Lo sucedido a continuación sorprendió a todos. Un testigo informa de que “Nuestro más bendito Papa León –confiando en la ayuda de Dios, que nunca abandona a los justos en sus juicios– asumió la tarea (…). Y el resultado fue el que su fe había previsto porque cuando el rey recibió a los embajadores, quedó tan impresionado por la presencia del sumo pontífice que ordenó a su ejército que detuviese las operaciones militares y, después de prometer la paz, se marchó más allá del Danubio”. Atila se marchó del norte y Roma se salvó.
Lo más impresionante de las acciones de León es que tuvo la confianza de ponerse en manos de Dios, entendiendo que, incluso si llega un desafío de la talla de Atila el Huno para derribar tus defensas, lo que al principio parece tan abrumadoramente violento y destructivo en realidad no tiene poder sobre nosotros.

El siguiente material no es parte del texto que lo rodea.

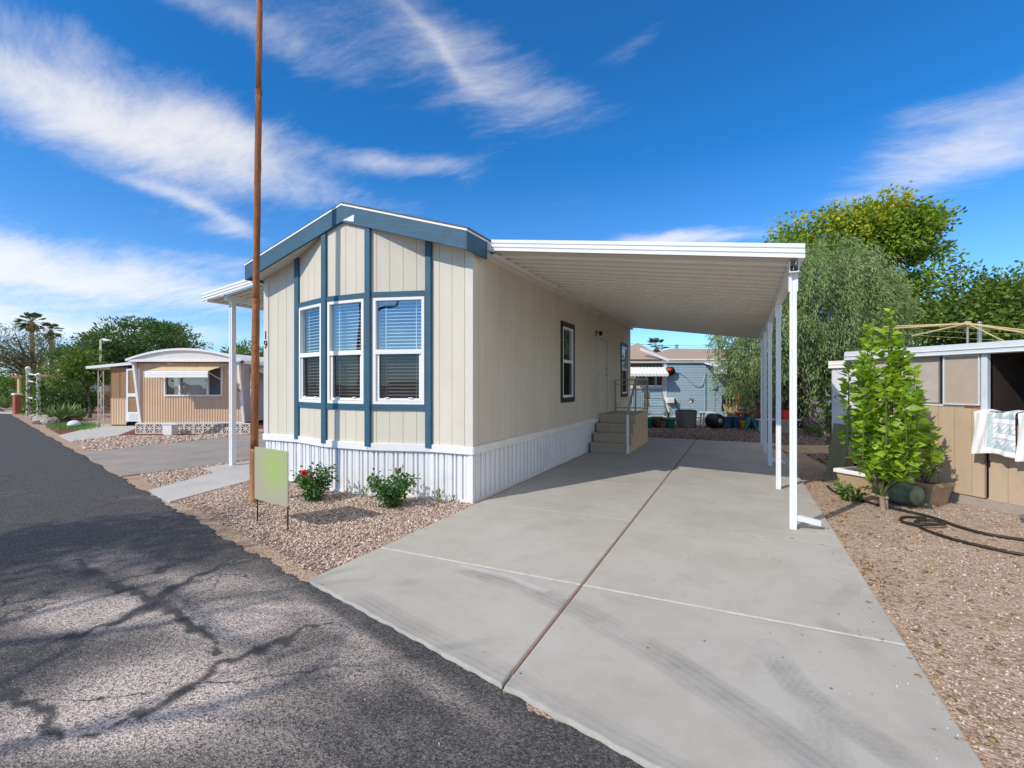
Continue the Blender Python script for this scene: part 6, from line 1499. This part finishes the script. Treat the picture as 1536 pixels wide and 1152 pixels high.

No importa lo que sucediera ese día, la Iglesia sobreviviría, Roma se recuperaría y Atila y sus hordas se desvanecerían. Los bárbaros ya estaban a las puertas. El desafío era inevitable, así que, en vez de esperar a que cayera sobre él y lo destruyera, León se preparó lo mejor que pudo para afrontarlo.
Mi mayor reto vital
El mayor reto inesperado de mi vida fue el momento en que me percaté de que tenía que hacerme católico. En cuanto me di cuenta de que la Iglesia católica era mi auténtico hogar espiritual, me vi obligado casi contra mi voluntad a convertirme.
Fue un desafío que no esperaba en ese momento de mi vida. Era feliz como sacerdote anglicano, me encantaban mis feligreses y no tenía planes de pasar página. Pero este desafío tenía que afrontarlo sin achicarme, porque sentí el deber de responder a la voluntad de Dios para mi vida.
Incluso sintiéndome perdido sobre qué haría después, di los pasos necesarios para entrar en la Iglesia. El proceso requería que abandonara mi trabajo, vendiera nuestra casa, dejara atrás a queridos amigos, me mudara de localidad y quizás nunca volver a ser sacerdote. Mientras tanto, tenía una esposa y tres hijos a quienes había de mantener.
Este tipo de situación es suficiente en sí para parar en seco a una persona.
Pero ahí está el ejemplo del papa León para motivarnos. Cuando surja un desafío, el tipo de reto que te hace temblar las rodillas, el tipo de crisis existencial que te hace cuestionar tu identidad y el sentido de tu vida, entonces te pones tu abrigo, te subes al caballo y cabalgas a su encuentro.